My Story with Piano...
My first keyboard was a hand-me-down keyboard from the 80's that my brother had given me after he lost interest in piano. As a misfit 13 year old who had just moved from another country, I found myself with long stretches of time, sitting on the couch, playing random notes on the keyboard. When I joined choir, I found ways to connect what I learned in choir to the piano...and little by little, I wore out that tiny keyboard as I slowly taught myself how to play simple melodies.
Piano became a place, an escape, to express feelings I didn't really have words to express. At the same time, it was a challenging place where I learned how to understand how music works in general and see, right in front of me on the piano, where I could sing. Being in choir, I was the only kid who couldn't match pitch...and having the piano to show me where notes were totally changed what was possible for my voice. Suddenly, an instrument that you can't touch or see (your voice) had a concrete, clear representation on the piano. I could see that middle C was a struggle to reach, and I could see my progress.
Little by little, I started playing chords and went from passively listening to a song I loved, to being totally immersed in the sensory experience of playing the song...where you hear and notice things you never noticed before about your favorite songs. It was like my life was lived in black & white, then after piano, my world became full of color.
I loved piano so much that when my parents offered me a car, I turned it down in favor of a piano.
I didn't love piano to become a concert pianist though. I loved piano because it gave me a deep sense of connection to my feelings and a way to relate to others that wasn't so steeped in competitiveness and putting up fronts. If I took out piano from the story of my life, I would also have to take out my deepest friendships...and my way forward to becoming my authentic self.
With such a deep passion for music that showed up in my love for singing and piano, you'd think I would have looooved piano lessons...oh no, not at all.
My first piano teacher I'll never forget. He sat me down at the piano, set up a book then told me to play. I started playing, and before long, I heard...SNORING! My teacher literally fell asleep. At the end of the lesson, I picked up my book, walked out the door and still heard snoring behind me as I closed the front door. After a few more lessons like that, I quit.
As time went on, I found other teachers and later in college began taking piano lessons and classes. Something was missing though. Piano classes would go on and on about quarter notes, circle of 5ths, etc. Although I found the topics really interesting, I was puzzled by how classes and lessons for beginner piano players started with all of these terms and concepts! When I was teaching myself, I just started playing. I learned only as much as I could apply in the moment. I had freedom to create, to explore.
I did find the disadvantages of having taught myself piano. There were habits that had crept in, there were places I was stuck that I didn't know I was stuck, that made playing overall harder. The lessons and classes I took made a huge difference in that way, but I knew when I taught piano, I would teach it differently.

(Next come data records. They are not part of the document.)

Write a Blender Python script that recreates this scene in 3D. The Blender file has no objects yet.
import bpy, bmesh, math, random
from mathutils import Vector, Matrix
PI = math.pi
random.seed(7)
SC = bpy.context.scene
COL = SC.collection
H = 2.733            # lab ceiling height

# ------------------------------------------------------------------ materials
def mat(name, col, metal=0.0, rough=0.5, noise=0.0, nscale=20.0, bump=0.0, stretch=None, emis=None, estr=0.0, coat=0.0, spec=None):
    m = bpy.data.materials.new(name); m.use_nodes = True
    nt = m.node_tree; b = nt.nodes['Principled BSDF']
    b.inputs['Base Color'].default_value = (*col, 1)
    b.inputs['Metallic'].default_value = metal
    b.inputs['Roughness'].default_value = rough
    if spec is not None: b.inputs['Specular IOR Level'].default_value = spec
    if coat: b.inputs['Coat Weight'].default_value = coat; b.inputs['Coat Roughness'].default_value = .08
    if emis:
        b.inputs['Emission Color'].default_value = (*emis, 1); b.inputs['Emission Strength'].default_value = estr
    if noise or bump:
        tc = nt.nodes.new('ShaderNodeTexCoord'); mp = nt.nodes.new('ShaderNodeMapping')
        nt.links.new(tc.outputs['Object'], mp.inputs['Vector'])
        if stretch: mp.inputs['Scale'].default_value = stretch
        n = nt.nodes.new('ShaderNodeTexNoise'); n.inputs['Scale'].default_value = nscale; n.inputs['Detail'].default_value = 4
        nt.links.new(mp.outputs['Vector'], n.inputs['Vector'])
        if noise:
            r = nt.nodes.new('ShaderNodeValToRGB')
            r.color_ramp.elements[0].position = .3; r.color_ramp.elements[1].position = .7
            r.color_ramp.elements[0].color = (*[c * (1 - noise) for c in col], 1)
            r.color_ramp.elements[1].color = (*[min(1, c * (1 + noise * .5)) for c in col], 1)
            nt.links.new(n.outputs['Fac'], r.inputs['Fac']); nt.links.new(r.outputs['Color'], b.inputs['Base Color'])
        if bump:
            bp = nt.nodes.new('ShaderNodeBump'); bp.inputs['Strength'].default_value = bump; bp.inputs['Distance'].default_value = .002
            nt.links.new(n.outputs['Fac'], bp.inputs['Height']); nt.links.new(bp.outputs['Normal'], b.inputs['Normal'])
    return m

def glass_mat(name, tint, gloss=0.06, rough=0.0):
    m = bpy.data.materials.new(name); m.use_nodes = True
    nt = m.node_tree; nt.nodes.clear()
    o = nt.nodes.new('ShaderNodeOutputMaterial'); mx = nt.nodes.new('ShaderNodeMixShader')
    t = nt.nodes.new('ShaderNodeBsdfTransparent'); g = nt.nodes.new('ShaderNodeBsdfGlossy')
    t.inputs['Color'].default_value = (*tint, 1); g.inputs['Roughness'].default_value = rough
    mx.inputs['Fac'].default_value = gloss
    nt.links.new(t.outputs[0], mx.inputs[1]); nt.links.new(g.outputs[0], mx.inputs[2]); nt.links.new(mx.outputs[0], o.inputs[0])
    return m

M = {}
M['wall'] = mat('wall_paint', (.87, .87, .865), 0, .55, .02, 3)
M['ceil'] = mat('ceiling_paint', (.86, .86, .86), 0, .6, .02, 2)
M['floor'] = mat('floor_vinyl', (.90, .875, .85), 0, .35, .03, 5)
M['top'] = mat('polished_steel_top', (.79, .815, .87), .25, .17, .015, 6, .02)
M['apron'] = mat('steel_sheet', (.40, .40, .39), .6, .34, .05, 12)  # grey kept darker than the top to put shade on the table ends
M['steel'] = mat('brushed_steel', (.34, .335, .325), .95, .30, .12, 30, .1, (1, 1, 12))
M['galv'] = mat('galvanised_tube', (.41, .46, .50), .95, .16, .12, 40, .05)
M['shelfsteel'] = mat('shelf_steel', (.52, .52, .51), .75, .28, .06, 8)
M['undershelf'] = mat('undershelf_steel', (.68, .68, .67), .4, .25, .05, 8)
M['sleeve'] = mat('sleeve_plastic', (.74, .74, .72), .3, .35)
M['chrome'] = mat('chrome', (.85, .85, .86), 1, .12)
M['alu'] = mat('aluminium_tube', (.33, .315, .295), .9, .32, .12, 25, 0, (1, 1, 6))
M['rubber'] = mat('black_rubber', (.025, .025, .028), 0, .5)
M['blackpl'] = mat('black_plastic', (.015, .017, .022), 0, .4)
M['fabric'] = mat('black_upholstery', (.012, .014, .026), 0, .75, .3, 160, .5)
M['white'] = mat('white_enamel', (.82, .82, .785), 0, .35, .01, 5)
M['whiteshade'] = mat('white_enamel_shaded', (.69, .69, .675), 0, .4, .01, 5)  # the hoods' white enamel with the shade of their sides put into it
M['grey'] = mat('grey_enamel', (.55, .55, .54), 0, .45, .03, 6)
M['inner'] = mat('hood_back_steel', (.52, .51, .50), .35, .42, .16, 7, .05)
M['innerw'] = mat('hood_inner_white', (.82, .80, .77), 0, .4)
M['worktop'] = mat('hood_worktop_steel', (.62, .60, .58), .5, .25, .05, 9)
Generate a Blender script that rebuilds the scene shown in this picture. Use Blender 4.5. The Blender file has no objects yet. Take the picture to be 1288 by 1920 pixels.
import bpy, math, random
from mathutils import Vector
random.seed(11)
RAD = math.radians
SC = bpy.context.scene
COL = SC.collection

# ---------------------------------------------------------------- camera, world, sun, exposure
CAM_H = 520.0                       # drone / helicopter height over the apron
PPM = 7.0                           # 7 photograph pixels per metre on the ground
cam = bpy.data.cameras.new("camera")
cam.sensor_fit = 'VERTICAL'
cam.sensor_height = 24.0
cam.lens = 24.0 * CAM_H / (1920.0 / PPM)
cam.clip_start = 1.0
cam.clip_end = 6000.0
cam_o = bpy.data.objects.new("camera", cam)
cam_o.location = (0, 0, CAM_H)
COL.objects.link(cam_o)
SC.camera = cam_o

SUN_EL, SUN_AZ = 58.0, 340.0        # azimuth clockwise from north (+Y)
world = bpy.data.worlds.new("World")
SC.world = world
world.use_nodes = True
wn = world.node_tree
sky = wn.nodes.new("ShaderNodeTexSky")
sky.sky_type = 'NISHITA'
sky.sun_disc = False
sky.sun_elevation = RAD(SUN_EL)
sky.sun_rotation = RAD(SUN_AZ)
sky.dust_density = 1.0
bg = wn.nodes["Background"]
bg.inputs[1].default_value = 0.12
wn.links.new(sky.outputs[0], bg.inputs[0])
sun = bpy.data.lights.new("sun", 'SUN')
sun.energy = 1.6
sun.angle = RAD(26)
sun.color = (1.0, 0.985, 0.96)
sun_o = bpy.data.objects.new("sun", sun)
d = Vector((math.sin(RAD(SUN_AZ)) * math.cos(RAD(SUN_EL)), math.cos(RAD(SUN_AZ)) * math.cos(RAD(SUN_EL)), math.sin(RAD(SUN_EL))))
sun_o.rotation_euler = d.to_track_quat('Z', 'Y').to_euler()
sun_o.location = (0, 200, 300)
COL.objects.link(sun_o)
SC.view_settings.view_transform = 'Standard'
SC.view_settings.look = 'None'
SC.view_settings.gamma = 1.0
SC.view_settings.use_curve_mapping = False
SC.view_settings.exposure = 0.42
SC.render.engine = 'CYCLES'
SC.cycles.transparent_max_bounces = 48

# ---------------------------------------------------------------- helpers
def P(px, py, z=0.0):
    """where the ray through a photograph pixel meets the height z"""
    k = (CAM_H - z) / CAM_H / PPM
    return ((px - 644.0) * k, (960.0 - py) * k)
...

While all this was going on, I was getting a degree in vocal performance as a music major. I saw how really great singers would struggle to learn their songs, sing the right notes at the right time, sing with a backing track or accompanist, sing in harmony, among other struggles. Although there is a lot that goes into singing, a major part of what was missing for them, was that they never really learned how music actually works. They never saw with their own eyes exactly where a note sits on the piano, so they were always sort of playing their vocal instrument, in the dark...they couldn't see or touch the notes they were expected to sing. What made this even harder, was that although there were piano proficiency classes in college, there were so many facts and terms thrown at them, that they couldn't just learn what they needed to help them in their singing.
What if piano lessons could empower your singing rather than complicate? What if you're too scared to sing, but piano builds the a solid way forward?
So over the next ten years, as I began teaching voice and piano, I saw how piano can radically change how easy it is for you to sing, but also how piano can be taught differently. What if you can bring all the benefits of self-teaching with the feedback and help of a teacher who has walked that path before, without the drawbacks of either?
Not only that, but what if piano lessons could be focused on getting you reading music, playing your favorite songs and having your music learned within the lesson, so that you can go home and just enjoy what you've already learned, equipped with ways to explore on your own, from a desire to connect with music in a deeper way, rather than an obligation to "practice!"?
So that's what Synergistic Piano Lessons are all about. They are designed to help you, as a teen, adult or several-years-young beginner get connected to your love for music, connect with the feelings inside you'll feel more easily through the piano than through words and pave the way for collaborating with others through music. They won't necessarily help you become a concert pianist, a music theory whiz, or learning solo classical pieces (although those are welcome, too).
If you're a songwriter, you'll love how you'll read music and learn songs without killing your creativity in the process, but instead empowering your songwriting skills.
If you're wanting to sing and play at the same time, you'll be delighted by how easily you can connect the timing of your sung notes with when and how to play your notes on piano.
If you're a beginning singer, you'll have a whole new way to get to know your voice that makes learning how to sing a lot easier.
If you don't want to sing or play with anyone else, just want to enjoy piano on your own, you'll find it refreshing to sit at the piano and connect with yourself and music in a new and deeper way.